Tigers have the pieces to make deep playoff run. Pitching and Defense
Do all those things correlate with winning playoff series? They’re all positive indicators of something (other than team age, which can go either way), but do they have any predictive value?
I would say yes. The 2 teams that were down 9.5 games in mid august and made the playoffs won the World Series. Teams with Best Pitching are predictably the favorites to win the world series.
Sample size of two. And I’m not sure in all the analysis of “what wins in the postseason” that any conclusive evidence has been found for the team with the best pitching being more likely to win it all, much less the “best second-half ERA by starters” or “best bullpen ERA in September.”

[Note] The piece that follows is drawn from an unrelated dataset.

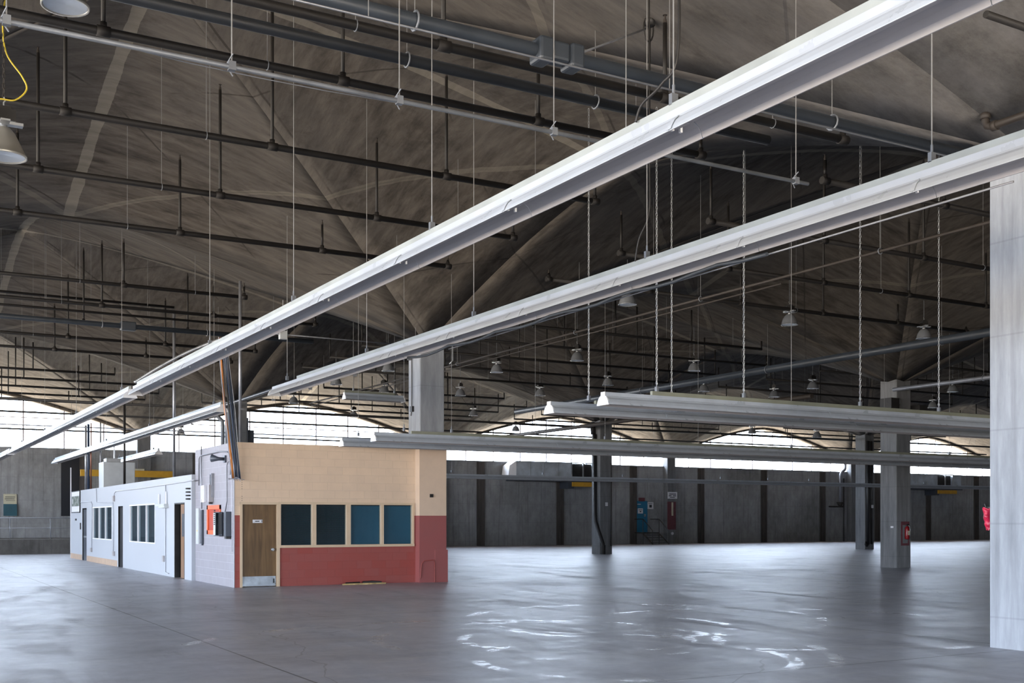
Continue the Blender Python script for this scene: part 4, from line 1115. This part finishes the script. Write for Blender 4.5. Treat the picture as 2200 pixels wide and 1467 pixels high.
# blue door, stairs, exit sign
bx0, bx1 = Xat(1366, WY), Xat(1388, WY)
bd = empty('door_2', (bx0, WY - .04, .83)); tag(bd, kind='structure')
w = bx1 - bx0; MB().box(0, w, 0, .05, 0, 2.13).build('door_leaf', M['bluedoor'], bd)
MB().box(-.08, 0, -.02, .05, 0, 2.2).box(w, w + .08, -.02, .05, 0, 2.2).box(-.08, w + .08, -.02, .05, 2.13, 2.21).build('door_frame', M['bluedoor'], bd)
MB().box(.1, w * .45, -.006, 0, 1.95, 2.0).box(.14, w * .66, -.006, 0, 1.32, 1.68).build('door_notices', M['paper'], bd)
MB().box(.2, w * .6, -.009, -.006, 1.56, 1.60).box(.3, w * .5, -.009, -.006, 1.42, 1.50).build('notice_print', M['ink'], bd)
MB().box(w - .2, w - .1, -.05, 0, 1.1, 1.28).build('door_handle', M['galv'], bd)
st = empty('steel_stairs', (bx0 - .2, WY - .12, 0), 'black steel steps with handrails below the blue door', 'stairs')
sw_ = w + .5
MB().box(0, sw_, -1.0, 0, .76, .82).build('landing', M['dark'], st)
for q in range(4): MB().box(.1, sw_ - .1, -1.0 - .27 * (q + 1), -1.0 - .27 * q, .62 - .17 * q, .65 - .17 * q).build('tread', M['dark'], st)
for s_ in (0, sw_):
    MB().tube([(s_, -2.1, .0), (s_, -2.1, .95), (s_, -1.0, 1.75), (s_, 0, 1.75)], .03, 6).tube([(s_, -1.0, 0), (s_, -1.0, 1.75)], .03, 6).tube([(s_, -2.1, .05), (s_, -1.0, .75)], .05, 6).build('handrail', M['dark'], st)
o = MB().box(-.25, .25, -.06, 0, -.13, .13).build('exit_sign', M['redpaint']); xx = Xat(1378, WY); o.location = (xx, WY - .003, zat(1073, xx, WY)); tag(o, 'dim red sign box above the blue door', 'sign')
xx = Xat(1397, WY); o = empty('wall_notice', (xx, WY - .003, zat(1086, xx, WY)), 'small white notice right of the blue door', 'notice')
MB().box(-.26, .26, -.02, 0, -.24, .24).build('board', M['paper'], o); MB().box(-.1, .12, -.024, -.02, -.14, .06).box(-.18, .18, -.024, -.02, .12, .16).build('print', M['ink'], o)
cx, cy = CX0 + 2 * P, YMAX - CS / 2
xx = Xat(1444.5, cy); o = empty('column_sign', (xx, cy - .003, zat(1064, xx, cy)), 'white sign with dark print high on the wall column by the blue door', 'sign')
MB().box(-.42, .42, -.03, 0, -.24, .24).build('board', M['paper'], o); MB().box(-.3, .3, -.034, -.03, .06, .12).box(-.34, -.1, -.034, -.03, -.06, .0).box(.02, .3, -.034, -.03, -.06, 0).box(-.25, .2, -.034, -.03, -.17, -.12).build('print', M['ink'], o)
o = MB().box(-.38, .38, -.003, 0, 0, 2.0).build('red_column_patch', M['redpaint']); xx = Xat(1445, cy); o.location = (cx + .0, cy - .002, 1.0); tag(o, 'faded red painted patch low on the wall column by the blue door', 'paint patch')
xx = Xat(1444, cy); o = MB().box(-.06, .06, -.05, 0, 0, .95).build('pale_gauge', M['cream']); o.location = (xx, cy - .006, 2.0); tag(o, 'short pale vertical strip on the red patched wall column', 'strip')
o = MB().tube([(0, 0, 0), (0, -.06, 0)], .1, 12).build('round_tag', M['paper']); o.location = (xx, cy - .006, .73); tag(o, 'round white tag low on the wall column by the blue door', 'tag')
# pipes against the far wall right of that column
xx = Xat(1805, WY - .3)
rp = empty('wall_standpipe', (xx, WY - .3, 0), 'grey pipe snaking down the far wall from the window', 'pipe')
MB().tube([(.55, 0, 6.3), (.55, 0, 5.85), (.45, 0, 5.65), (.2, 0, 5.5), (.05, 0, 5.3), (0, 0, 5.0), (0, 0, 2.9)], .12, 12).build('pipe_run', M['conduit'], rp, True)
MB().tube([(0, 0, 2.7), (0, 0, 3.1)], .3, 10, radii=[.05, .3]).tube([(-1.2, 0, 2.75), (.3, 0, 2.75)], .06, 8).build('valve', M['dark'], rp, True)
rk = MB().tube([(.5, .1, 0), (.5, .1, 5)], .05, 8).build('drain_line', M['dark'], rp)

# drain pipes on columns
def col_face(i, j): return CX0 + i * P - CS / 2, CY0 + j * P - CS / 2
x0, y0 = col_face(1, 2)
dp = empty('drain_pipe', (x0, y0, 0), 'black drain pipe kinking down the left side of the slim middle column', 'pipe')
MB().tube([(-.12, .42, 6.5), (-.14, .42, 6.2), (-.12, .42, 5.9)], .12, 10).tube([(-.10, .3, 5.9), (-.10, .3, 2.0), (-.12, .2, 1.6), (.10, -.12, .5), (.10, -.12, .05)], .09, 10).build('pipe_run', M['black'], dp, True)
MB().tube([(.10, -.12, 0), (.10, -.12, .45)], .13, 10).build('base_collar', M['black'], dp)
MB().tube([(.62, -.07, .4), (.62, -.07, 4.5)], .045, 8).build('side_pipe', M['dark'], dp)
o = MB().box(-.07, .07, -.02, 0, -.09, .09).build('small_notice', M['paper']); xx = Xat(1303, y0); o.location = (xx, y0 - .002, zat(1083, xx, y0)); tag(o, 'tiny white notice on the slim middle column', 'notice')
x0, y0 = col_face(2, 2)
dp = empty('drain_pipe', (x0, y0, 0), 'pair of black drain pipes on the column behind the extinguisher column', 'pipe')
MB().tube([(.12, -.11, .3), (.12, -.11, 6.2)], .09, 10).build('pipe_run', M['black'], dp, True); MB().tube([(.42, -.1, .3), (.42, -.1, 6.2)], .06, 10).build('side_pipe', M['dark'], dp, True)
MB().tube([(.12, -.11, .32), (.0, -.13, .22), (-.1, -.13, .3), (-.05, -.12, .45)], .07, 8).build('foot_bend', M['black'], dp, True)
o = MB().box(-.08, .08, -.02, 0, -.09, .09).build('small_notice', M['paper']); xx = Xat(1870, y0); o.location = (xx, y0 - .14, zat(1088, xx, y0)); tag(o, 'tiny white notice on the column with two drain pipes', 'notice')
x0, y0 = col_face(0, 2)
dp = empty('drain_pipe', (x0, y0, 0), 'grey pipes bending down the left of the column behind the cable bundle', 'pipe')
MB().tube([(-.55, .3, 6.2), (-.5, .3, 6.0), (-.22, .3, 5.75), (-.2, .3, 5.5), (-.2, .3, 3.4)], .085, 10).build('pipe_run', M['galv_dull'], dp, True)
MB().tube([(.03, -.08, 3.3), (.03, -.08, 6.3)], .07, 10).tube([(.2, -.08, 3.3), (.2, -.08, 6.3)], .04, 8).build('side_pipe', M['conduit'], dp, True)
MB().box(.78, 1.05, .1, .5, 4.8, 5.4).tube([(.76, .05, 3.4), (.76, .05, 5.9)], .035, 8).build('switch_box', M['slate'], dp)
x0, y0 = col_face(0, 1)
dp = empty('column_conduit', (x0 + .0, y0, 0), 'thin dark conduit down the narrow face of the office pier column', 'conduit')
MB().tube([(-.03, .45, 6.2), (-.03, .45, 4.65), (-.03, .5, 4.5)], .014, 6).box(-.07, 0, .36, .5, 4.6, 4.75).build('pipe_run', M['dark'], dp)
sc_ = empty('column_bracket', (x0 + CS, y0, 6.0), 'small pale pipe bracket on the right of the office pier column top', 'bracket')
MB().tube([(.0, -.03, .45), (.22, -.03, .5), (.24, -.03, .45), (.24, -.03, 0), (.14, -.03, -.1)], .018, 8).build('pipe_run', M['galv'], sc_, True)

# extinguisher on its column
x0, y0 = col_face(1, 1); xc = Xat(1944, y0)
bk_ = MB().box(-.20, .22, -.006, 0, .78, 1.62).build('extinguisher_backing', M['redpaint']); bk_.location = (xc, y0 - .001, 0); tag(bk_, 'faded red painted square behind the fire extinguisher', 'backing')
gy = MB().box(-.12, .14, -.004, 0, .86, 1.5).build('grey_panel', M['column_dark'], bk_); gy.location = (0, -.006, 0)
ex_ = empty('fire_extinguisher', (xc + .01, y0 - .0905, 1.0), 'red fire extinguisher hung on the concrete column', 'fire extinguisher')
MB().lathe([(0, 0), (.07, .005), (.08, .03), (.08, .36), (.06, .42), (.025, .45), (.025, .47)], 16).build('cylinder', M['red'], ex_, True)
MB().box(-.02, .02, -.03, .03, .47, .5).box(-.015, .09, -.015, .015, .5, .53).box(-.015, .07, -.015, .015, .46, .48).build('handle', M['black'], ex_)
MB().tube([(.03, 0, .48), (.10, -.02, .46), (.12, -.03, .3), (.11, -.03, .1)], .014, 8).build('hose', M['galv'], ex_, True)
MB().box(-.03, .03, .05, .0785, .3, .42).build('wall_bracket', M['dark'], ex_)
MB().box(-.05, .05, -.085, -.08, .15, .3).build('instruction_label', M['cream'], ex_)
o = MB().box(-.02, 0, -.06, .06, -.03, .03).build('wall_tag', M['paper']); o.location = (x0 - .001, y0 + .18, 1.43); tag(o, 'small white tag on the left face of the extinguisher column', 'tag')
e = empty('column_speakers', (x0 + .35, y0 - .02, 5.45), 'two dark speaker boxes high on the extinguisher column', 'speaker')
MB().box(.45, .85, -.3, .1, -.2, .25).box(.0, .1, -.05, 0, -.1, .1).tube([(0, -.03, 0), (.5, -.1, 0)], .03, 6).build('right_box', M['dark'], e); MB().box(-.85, -.45, -.2, .3, .05, .45).build('left_box', M['dark'], e)
MB().tube([(-.36, .2, .35), (-.36, -.06, .35)], .12, 12).build('round_horn', M['galv'], e)

# red cloth caught behind the nearest column
hx, hy_ = CX0 - CS / 2, CY0 + CS / 2
ck = MB(); b = 0; nu, nv = 14, 18; rr = random.Random(5)
for v in range(nv + 1):
    t = v / nv; z = -.32 * t
    wdt = .10 + .07 * sin(pi * min(1, t * 1.5)) - .085 * t + .02 * sin(t * 19)
    for u in range(nu):
        a = 2 * pi * u / nu
        f = 1 + .16 * sin(3 * a + 7 * t) + .10 * sin(5 * a - 13 * t)
        ck.v.append((-wdt * .75 * cos(a) * f, .02 + (.10 - .05 * t) * sin(a) * f, z + .015 * sin(4 * a)))
for v in range(nv):
    for u in range(nu):
        u2 = (u + 1) % nu; ck.f.append((v * nu + u, v * nu + u2, (v + 1) * nu + u2, (v + 1) * nu + u))
ck.f.append(tuple(range(nu))); ck.f.append(tuple(nv * nu + u for u in range(nu))[::-1])
o = ck.build('red_cloth', M['cloth'], None, True); o.scale = (.62, .7, .9); o.location = (hx + .135, hy_ + .10, zat(1091, hx, hy_ + .1)); tag(o, 'crumpled bright red cloth poking out behind the nearest column', 'cloth')
kk = MB().tube([(0, 0, 0), (0, .14, 0), (0, .16, .05)], .012, 6).build('cloth_hook', M['dark']); kk.location = (hx + .13, hy_ - .0, zat(1090, hx, hy_ + .1)); tag(kk, 'small dark hook on the back of the nearest column holding the red cloth', 'hook')

# splintered board on the floor by the red wall
def fl_pt(px, py): return floor_at(px, py)
bx_, by_ = Xat(782, FY - .25), FY - .25
bd_ = empty('broken_board', (bx_, by_, 0), 'splintered pale board lying on the floor along the red wall', 'board')
s_ = MB(); pts = [(-.62, -.06), (-.5, .07), (-.2, .03), (.05, .11), (.3, .05), (.55, .09), (.62, .0), (.3, -.03), (.1, -.07), (-.2, -.05)]
s_.v = [(x, y, 0) for x, y in pts] + [(x, y, .035) for x, y in pts]; n = len(pts)
s_.f = [tuple(range(n))[::-1], tuple(range(n, 2 * n))] + [(k, (k + 1) % n, n + (k + 1) % n, n + k) for k in range(n)]
s_.build('plank', M['debris'], bd_)
MB().tube([(.0, .08, .05), (.25, .05, .06), (.5, .02, .04)], .03, 6).tube([(-.5, .02, .045), (-.1, .05, .05)], .02, 5).build('splinters', M['dark'], bd_)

The Tigers are a fun story, but they aren’t a lock to get in. If they do, they have a shot, but mostly because short-series baseball is unpredictable.
Not when a team gets hot like that. See the diamondbacks last year. Tigers are way hotter than they were. Same with Padres…they are on a 40-16 run right now.
Also having the best P in baseball is about as strong as a correlation as you can get. No one has Skubal. I’m pretty sure every single year in the WS… i see a team throw a true ace like him way more games then they should in a 7 games series.
If they make the playoffs then everyone needs to watch out. Orioles not having a dominant Pitcher like Skubal is why they’ll get bounced early.
Really its Dodgers, Phillies, Tigers with the arms. Also it looks like they just called up the #1 Minor Leaguer Arm who touches 102 today to even add to it.
Did you mean to call this in to a talk radio show but type it into Fangraphs by mistake?
The only thing predictable in the MLB playoffs is that Houston will be tough to beat.
And that Ohtani will do something spectacular.
Any team can make a run but that lineup just isn’t good. And really the rotation outside skubal isn’t special, I’m not buying them
That’s what they said about the 2014 Giants, substituting Bumgarner for Skubal. The 1 man rotation can work.
I vote that we refer to the extra inning runner as the “Manfred man” instead of the “ghost runner” from here on out 😀
I prefer “zombie runner,” since it is the player who made the last out of the previous inning back from the dead.
As long as they’re required to sing “Do Wah Diddy Diddy”, while running bases that would be fine.
Some brimstone baritone anti-cyclone rolling stone creature from the east
Says dethrone the dictaphone, hit it in its funny bone, cuz that’s where they expect it least
(Could the Dylanesque Springsteen ramblings have been farther removed from the cheery pop pablum of “Do Wah Diddy Diddy” and “The Mighty Quinn”?)
I like to think of the zombie runner as more of a brain slug zombie as opposed to a bite bite zombie because the team summons it from the dead for a specific yet temporary purpose that’s disconnected from the circumstances in which the runner died.
Weird position being a a Twins fan. Part of me wants them to make the playoffs, because the playoffs are a crapshot. The other part wants them to lose in epic failure so the Pohlad’s spend some money on the team and/or sell the team. This is the 1st year that attendance hasn’t really followed their sucess from last year, winning their 1st post season series in over 20 years. Then immediately slashing the payroll by 30-35 million dollars. Then doing absolutely nothing at the trade deadline. Even the casual Twins fans are losing interest and are mad about how cheap the Pohlad’s are.
They’ve always been cheap. It’s been 40 years. Why would they change or sell now no matter what happens? I suggest rooting for them to win the World Series. Just a thought.
“I hope this poorly run team loses, that’ll show em!” is often an understandable reaction but you should still hope for magic in life whenever you get the chance.